## Job:
Return the listing below unchanged, minus its pictures.

## Source material:

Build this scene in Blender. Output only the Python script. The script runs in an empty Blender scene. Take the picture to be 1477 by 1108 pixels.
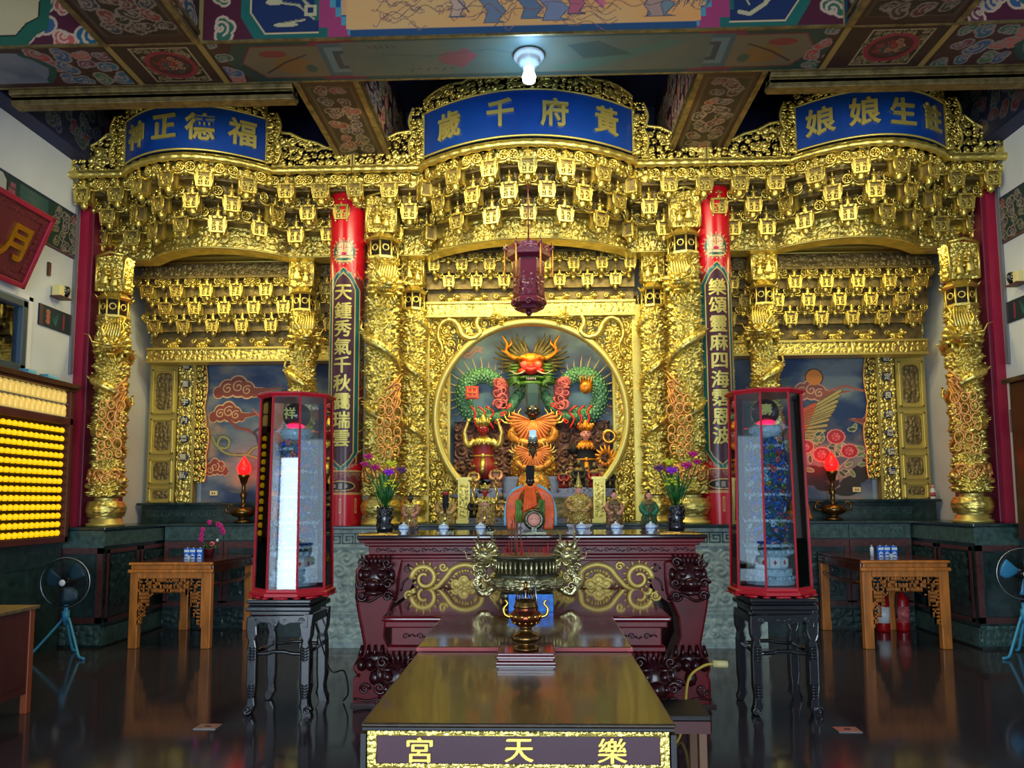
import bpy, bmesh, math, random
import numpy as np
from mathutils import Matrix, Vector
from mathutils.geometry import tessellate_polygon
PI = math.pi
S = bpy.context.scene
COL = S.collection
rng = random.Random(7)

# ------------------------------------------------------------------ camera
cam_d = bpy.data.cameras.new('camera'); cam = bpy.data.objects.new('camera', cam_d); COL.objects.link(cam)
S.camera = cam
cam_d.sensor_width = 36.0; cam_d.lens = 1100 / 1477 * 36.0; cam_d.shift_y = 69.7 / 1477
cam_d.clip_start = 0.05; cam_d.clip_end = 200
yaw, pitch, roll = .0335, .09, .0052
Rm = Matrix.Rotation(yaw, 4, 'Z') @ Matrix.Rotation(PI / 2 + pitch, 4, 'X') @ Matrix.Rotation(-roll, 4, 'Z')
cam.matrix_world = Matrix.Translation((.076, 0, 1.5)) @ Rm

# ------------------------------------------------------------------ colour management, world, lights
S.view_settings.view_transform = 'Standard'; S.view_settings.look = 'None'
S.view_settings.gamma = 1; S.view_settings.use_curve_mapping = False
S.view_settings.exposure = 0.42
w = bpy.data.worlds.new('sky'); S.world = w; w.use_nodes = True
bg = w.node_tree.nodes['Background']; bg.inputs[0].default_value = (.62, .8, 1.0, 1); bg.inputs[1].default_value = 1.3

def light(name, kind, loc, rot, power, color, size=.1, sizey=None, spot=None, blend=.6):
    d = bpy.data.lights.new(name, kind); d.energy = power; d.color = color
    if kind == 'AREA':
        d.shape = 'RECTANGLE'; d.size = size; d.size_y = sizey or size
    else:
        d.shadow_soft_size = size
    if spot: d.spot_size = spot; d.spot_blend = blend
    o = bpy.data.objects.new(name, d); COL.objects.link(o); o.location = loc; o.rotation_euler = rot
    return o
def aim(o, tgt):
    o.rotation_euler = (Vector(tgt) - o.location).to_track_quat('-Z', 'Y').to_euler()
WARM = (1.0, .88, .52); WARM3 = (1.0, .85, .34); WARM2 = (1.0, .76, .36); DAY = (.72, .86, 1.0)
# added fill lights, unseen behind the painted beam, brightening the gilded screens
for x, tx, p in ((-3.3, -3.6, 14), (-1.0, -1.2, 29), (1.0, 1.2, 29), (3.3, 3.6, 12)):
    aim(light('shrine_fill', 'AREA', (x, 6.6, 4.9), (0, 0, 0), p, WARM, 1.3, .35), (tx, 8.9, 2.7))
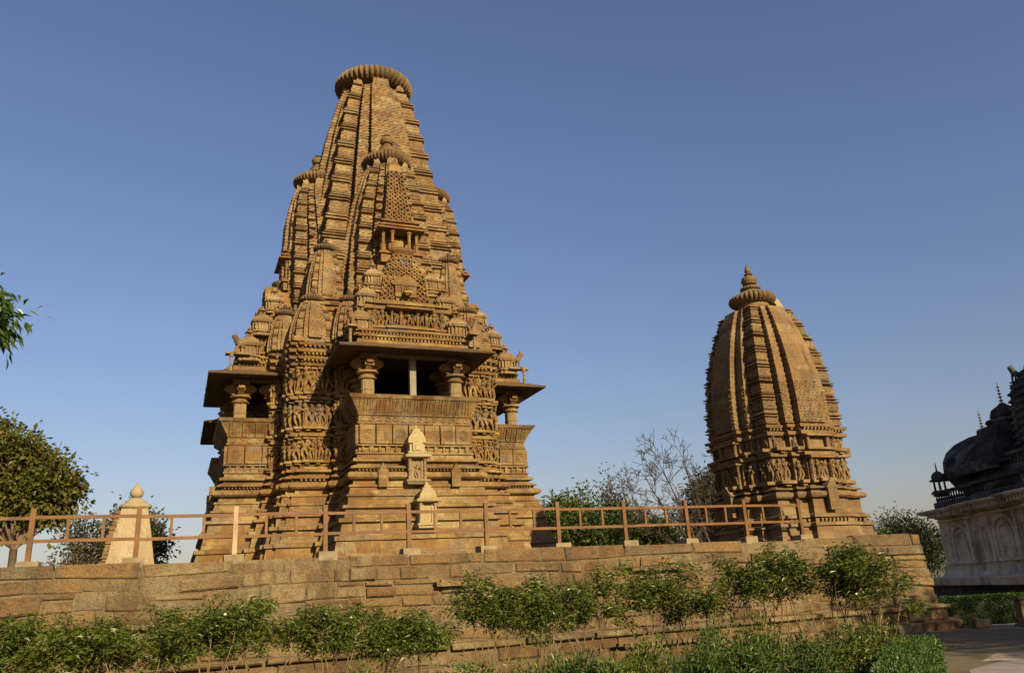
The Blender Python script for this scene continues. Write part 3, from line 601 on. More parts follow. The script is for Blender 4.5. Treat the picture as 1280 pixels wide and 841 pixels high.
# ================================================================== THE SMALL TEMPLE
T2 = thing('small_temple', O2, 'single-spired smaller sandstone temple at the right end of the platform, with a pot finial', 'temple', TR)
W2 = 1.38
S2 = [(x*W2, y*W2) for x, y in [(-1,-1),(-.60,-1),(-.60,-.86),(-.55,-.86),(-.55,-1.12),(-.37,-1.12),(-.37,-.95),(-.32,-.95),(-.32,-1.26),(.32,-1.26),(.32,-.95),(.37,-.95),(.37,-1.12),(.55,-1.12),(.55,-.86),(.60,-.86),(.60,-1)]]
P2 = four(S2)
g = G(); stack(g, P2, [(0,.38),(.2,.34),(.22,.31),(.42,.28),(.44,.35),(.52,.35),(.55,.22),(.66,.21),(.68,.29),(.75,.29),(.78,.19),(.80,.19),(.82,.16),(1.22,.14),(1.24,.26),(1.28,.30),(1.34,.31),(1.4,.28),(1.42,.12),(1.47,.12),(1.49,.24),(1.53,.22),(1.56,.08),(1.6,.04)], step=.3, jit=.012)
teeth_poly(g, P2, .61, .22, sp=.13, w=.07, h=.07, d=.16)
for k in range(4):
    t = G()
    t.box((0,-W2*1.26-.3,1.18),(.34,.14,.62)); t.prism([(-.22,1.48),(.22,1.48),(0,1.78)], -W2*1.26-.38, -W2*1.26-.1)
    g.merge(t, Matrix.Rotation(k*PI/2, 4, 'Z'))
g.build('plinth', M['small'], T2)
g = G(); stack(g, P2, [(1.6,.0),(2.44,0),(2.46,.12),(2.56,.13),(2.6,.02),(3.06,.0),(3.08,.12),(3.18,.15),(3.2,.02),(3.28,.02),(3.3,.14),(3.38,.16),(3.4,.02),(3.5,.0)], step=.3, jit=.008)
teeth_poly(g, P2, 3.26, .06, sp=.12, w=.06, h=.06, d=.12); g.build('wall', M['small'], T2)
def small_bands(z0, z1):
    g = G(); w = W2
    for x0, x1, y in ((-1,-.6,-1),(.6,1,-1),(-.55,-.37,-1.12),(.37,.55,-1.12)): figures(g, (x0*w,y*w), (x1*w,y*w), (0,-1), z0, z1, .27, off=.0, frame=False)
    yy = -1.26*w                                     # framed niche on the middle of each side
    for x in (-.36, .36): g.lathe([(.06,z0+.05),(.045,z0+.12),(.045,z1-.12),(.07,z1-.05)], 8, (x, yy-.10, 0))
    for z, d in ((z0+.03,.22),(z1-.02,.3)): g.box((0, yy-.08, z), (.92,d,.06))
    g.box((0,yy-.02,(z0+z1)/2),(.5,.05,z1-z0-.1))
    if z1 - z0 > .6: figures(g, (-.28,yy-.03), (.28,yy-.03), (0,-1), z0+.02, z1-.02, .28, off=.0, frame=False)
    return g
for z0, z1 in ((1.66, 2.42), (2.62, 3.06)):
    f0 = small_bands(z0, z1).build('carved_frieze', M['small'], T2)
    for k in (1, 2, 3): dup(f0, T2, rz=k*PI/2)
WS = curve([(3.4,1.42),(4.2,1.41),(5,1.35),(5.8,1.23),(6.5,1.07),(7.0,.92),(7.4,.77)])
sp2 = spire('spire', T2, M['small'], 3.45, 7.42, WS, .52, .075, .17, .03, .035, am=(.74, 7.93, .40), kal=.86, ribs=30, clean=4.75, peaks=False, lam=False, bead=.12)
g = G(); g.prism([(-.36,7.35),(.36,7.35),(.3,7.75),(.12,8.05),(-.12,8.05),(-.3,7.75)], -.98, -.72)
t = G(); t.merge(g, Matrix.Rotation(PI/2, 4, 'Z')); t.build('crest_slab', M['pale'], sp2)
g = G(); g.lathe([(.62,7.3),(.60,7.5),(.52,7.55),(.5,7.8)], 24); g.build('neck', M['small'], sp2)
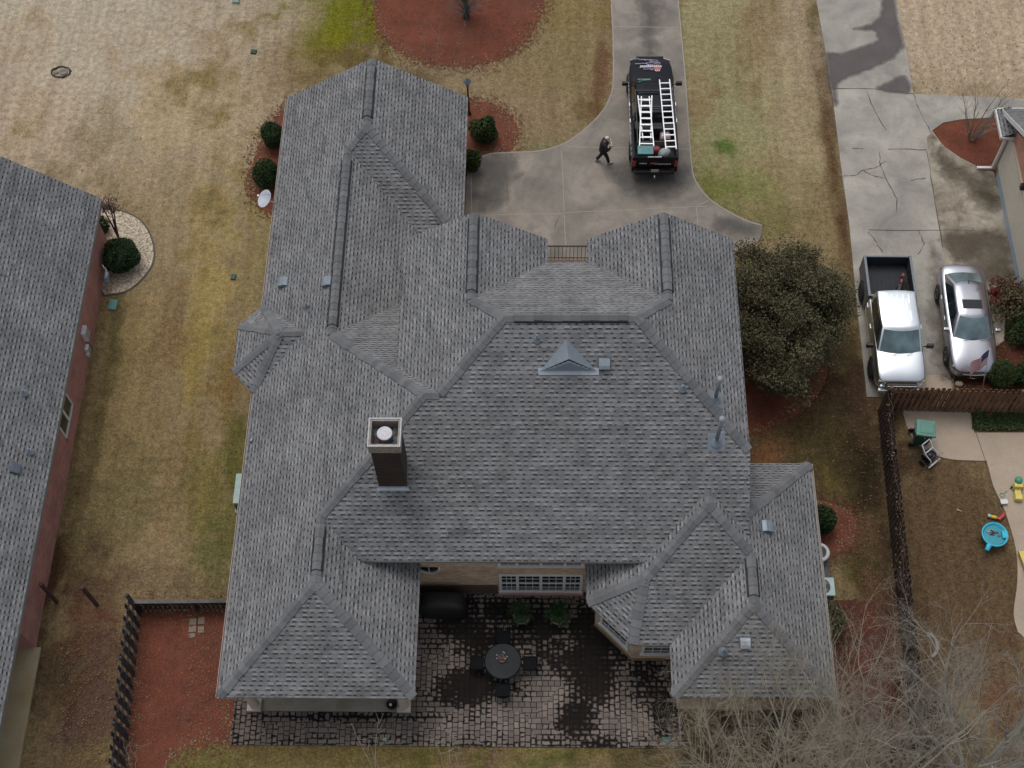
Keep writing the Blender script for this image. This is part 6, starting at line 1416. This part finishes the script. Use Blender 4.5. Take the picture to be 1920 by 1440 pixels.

## Answer below:
Build this scene in Blender. Output only the Python script. The script runs in an empty Blender scene. Take the picture to be 1477 by 1108 pixels.
import bpy, bmesh, math, random
import numpy as np
from mathutils import Matrix, Vector
from mathutils.geometry import tessellate_polygon
PI = math.pi
S = bpy.context.scene
COL = S.collection
rng = random.Random(7)

# ------------------------------------------------------------------ camera
cam_d = bpy.data.cameras.new('camera'); cam = bpy.data.objects.new('camera', cam_d); COL.objects.link(cam)
S.camera = cam
cam_d.sensor_width = 36.0; cam_d.lens = 1100 / 1477 * 36.0; cam_d.shift_y = 69.7 / 1477
cam_d.clip_start = 0.05; cam_d.clip_end = 200
yaw, pitch, roll = .0335, .09, .0052
Rm = Matrix.Rotation(yaw, 4, 'Z') @ Matrix.Rotation(PI / 2 + pitch, 4, 'X') @ Matrix.Rotation(-roll, 4, 'Z')
cam.matrix_world = Matrix.Translation((.076, 0, 1.5)) @ Rm

# ------------------------------------------------------------------ colour management, world, lights
S.view_settings.view_transform = 'Standard'; S.view_settings.look = 'None'
S.view_settings.gamma = 1; S.view_settings.use_curve_mapping = False
S.view_settings.exposure = 0.42
w = bpy.data.worlds.new('sky'); S.world = w; w.use_nodes = True
bg = w.node_tree.nodes['Background']; bg.inputs[0].default_value = (.62, .8, 1.0, 1); bg.inputs[1].default_value = 1.3

def light(name, kind, loc, rot, power, color, size=.1, sizey=None, spot=None, blend=.6):
    d = bpy.data.lights.new(name, kind); d.energy = power; d.color = color
    if kind == 'AREA':
        d.shape = 'RECTANGLE'; d.size = size; d.size_y = sizey or size
    else:
        d.shadow_soft_size = size
    if spot: d.spot_size = spot; d.spot_blend = blend
    o = bpy.data.objects.new(name, d); COL.objects.link(o); o.location = loc; o.rotation_euler = rot
    return o
def aim(o, tgt):
    o.rotation_euler = (Vector(tgt) - o.location).to_track_quat('-Z', 'Y').to_euler()
WARM = (1.0, .88, .52); WARM3 = (1.0, .85, .34); WARM2 = (1.0, .76, .36); DAY = (.72, .86, 1.0)
# added fill lights, unseen behind the painted beam, brightening the gilded screens
for x, tx, p in ((-3.3, -3.6, 14), (-1.0, -1.2, 29), (1.0, 1.2, 29), (3.3, 3.6, 12)):
    aim(light('shrine_fill', 'AREA', (x, 6.6, 4.9), (0, 0, 0), p, WARM, 1.3, .35), (tx, 8.9, 2.7))
The Blender Python script for this scene continues. Write part 3, from line 601 on. More parts follow. The script is for Blender 4.5. Treat the picture as 1280 pixels wide and 841 pixels high.
# ================================================================== THE SMALL TEMPLE
T2 = thing('small_temple', O2, 'single-spired smaller sandstone temple at the right end of the platform, with a pot finial', 'temple', TR)
W2 = 1.38
S2 = [(x*W2, y*W2) for x, y in [(-1,-1),(-.60,-1),(-.60,-.86),(-.55,-.86),(-.55,-1.12),(-.37,-1.12),(-.37,-.95),(-.32,-.95),(-.32,-1.26),(.32,-1.26),(.32,-.95),(.37,-.95),(.37,-1.12),(.55,-1.12),(.55,-.86),(.60,-.86),(.60,-1)]]
P2 = four(S2)
g = G(); stack(g, P2, [(0,.38),(.2,.34),(.22,.31),(.42,.28),(.44,.35),(.52,.35),(.55,.22),(.66,.21),(.68,.29),(.75,.29),(.78,.19),(.80,.19),(.82,.16),(1.22,.14),(1.24,.26),(1.28,.30),(1.34,.31),(1.4,.28),(1.42,.12),(1.47,.12),(1.49,.24),(1.53,.22),(1.56,.08),(1.6,.04)], step=.3, jit=.012)
teeth_poly(g, P2, .61, .22, sp=.13, w=.07, h=.07, d=.16)
for k in range(4):
    t = G()
    t.box((0,-W2*1.26-.3,1.18),(.34,.14,.62)); t.prism([(-.22,1.48),(.22,1.48),(0,1.78)], -W2*1.26-.38, -W2*1.26-.1)
    g.merge(t, Matrix.Rotation(k*PI/2, 4, 'Z'))
g.build('plinth', M['small'], T2)
g = G(); stack(g, P2, [(1.6,.0),(2.44,0),(2.46,.12),(2.56,.13),(2.6,.02),(3.06,.0),(3.08,.12),(3.18,.15),(3.2,.02),(3.28,.02),(3.3,.14),(3.38,.16),(3.4,.02),(3.5,.0)], step=.3, jit=.008)
teeth_poly(g, P2, 3.26, .06, sp=.12, w=.06, h=.06, d=.12); g.build('wall', M['small'], T2)
def small_bands(z0, z1):
    g = G(); w = W2
    for x0, x1, y in ((-1,-.6,-1),(.6,1,-1),(-.55,-.37,-1.12),(.37,.55,-1.12)): figures(g, (x0*w,y*w), (x1*w,y*w), (0,-1), z0, z1, .27, off=.0, frame=False)
    yy = -1.26*w                                     # framed niche on the middle of each side
    for x in (-.36, .36): g.lathe([(.06,z0+.05),(.045,z0+.12),(.045,z1-.12),(.07,z1-.05)], 8, (x, yy-.10, 0))
    for z, d in ((z0+.03,.22),(z1-.02,.3)): g.box((0, yy-.08, z), (.92,d,.06))
    g.box((0,yy-.02,(z0+z1)/2),(.5,.05,z1-z0-.1))
    if z1 - z0 > .6: figures(g, (-.28,yy-.03), (.28,yy-.03), (0,-1), z0+.02, z1-.02, .28, off=.0, frame=False)
    return g
for z0, z1 in ((1.66, 2.42), (2.62, 3.06)):
    f0 = small_bands(z0, z1).build('carved_frieze', M['small'], T2)
    for k in (1, 2, 3): dup(f0, T2, rz=k*PI/2)
WS = curve([(3.4,1.42),(4.2,1.41),(5,1.35),(5.8,1.23),(6.5,1.07),(7.0,.92),(7.4,.77)])
sp2 = spire('spire', T2, M['small'], 3.45, 7.42, WS, .52, .075, .17, .03, .035, am=(.74, 7.93, .40), kal=.86, ribs=30, clean=4.75, peaks=False, lam=False, bead=.12)
g = G(); g.prism([(-.36,7.35),(.36,7.35),(.3,7.75),(.12,8.05),(-.12,8.05),(-.3,7.75)], -.98, -.72)
t = G(); t.merge(g, Matrix.Rotation(PI/2, 4, 'Z')); t.build('crest_slab', M['pale'], sp2)
g = G(); g.lathe([(.62,7.3),(.60,7.5),(.52,7.55),(.5,7.8)], 24); g.build('neck', M['small'], sp2)
Keep writing the Blender script for this image. This is part 6, starting at line 1416. This part finishes the script. Use Blender 4.5. Take the picture to be 1920 by 1440 pixels.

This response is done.